Take a train? There used to be a line from Plymouth to Exeter, passing through Okehampton, but the railway was demolished in 1968. Hop on a bus? If it’s Tuesday you can head off to Bideford, and come back again, which is reassuring; or three days a week you can hitch a ride to Okey. No hope of getting there before 10am or leaving after 3pm, so it’s not what I’d call a viable travel to work option. Mind you, Devon Wheels2Work will loan a natty scooter if you’re finding it difficult to get to your paid toil; surprisingly the country lanes aren’t yet riddled with them.

A Ring & Ride scheme for the disabled, frail and elderly enables them (and possibly me in years to come) to shop and use local amenities, and a community car scheme run by saintly volunteers can get you to the doctor.

For everyone else with a scheduled life and jobs to go to there’s the Fare Car, taking upright, well-organised, pre-booked citizens to work and back at the end of the day, £5 return. Phew; getting your head round the options and non-options is a lot more complicated than it used to be.

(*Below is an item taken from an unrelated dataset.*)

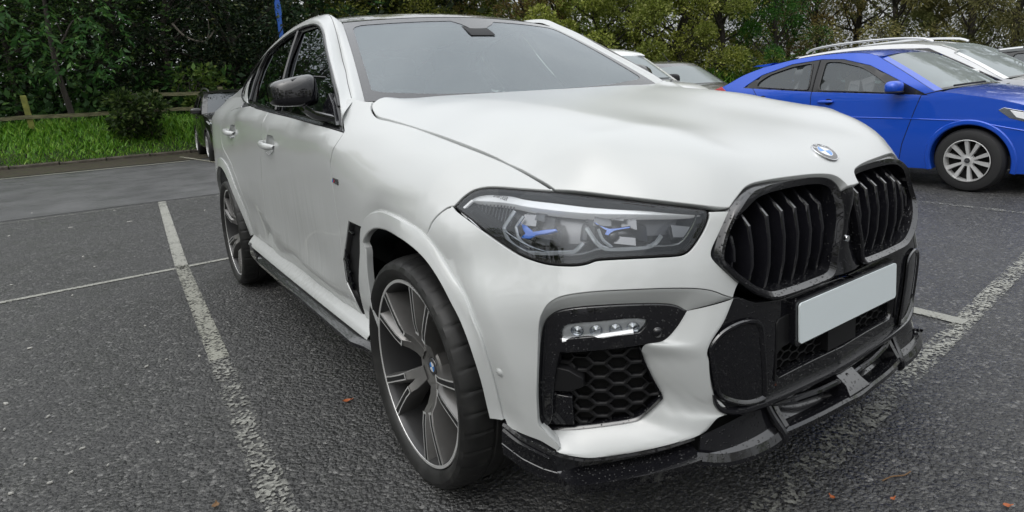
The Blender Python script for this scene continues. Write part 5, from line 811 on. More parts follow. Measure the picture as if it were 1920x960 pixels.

So, that leaves me and the mobile majority of country folk over the age of seventeen, with non-standard schedules and busy lives, completely reliant on the car. And for farmers it’s not just about transporting yourself; trucks, pick-ups, utes, crew-cabs, 4×4’s, whatever they’re called, it’s as vital a bit of farming kit as the tractor (which could, I suppose, also take you to town at a push, although parking might be interesting). I have to nurture my ageing “Chelsea tractor”, with its increasing tax and fuel burden, so that I can cart around livestock feed and farming bits and bobs without stuff dangling precariously out of a small car’s window, boot or sunroof, and to tow the trailer to the abattoir or pick up new stock. Round here the 4×4 is not so much a lifestyle statement as a workhorse.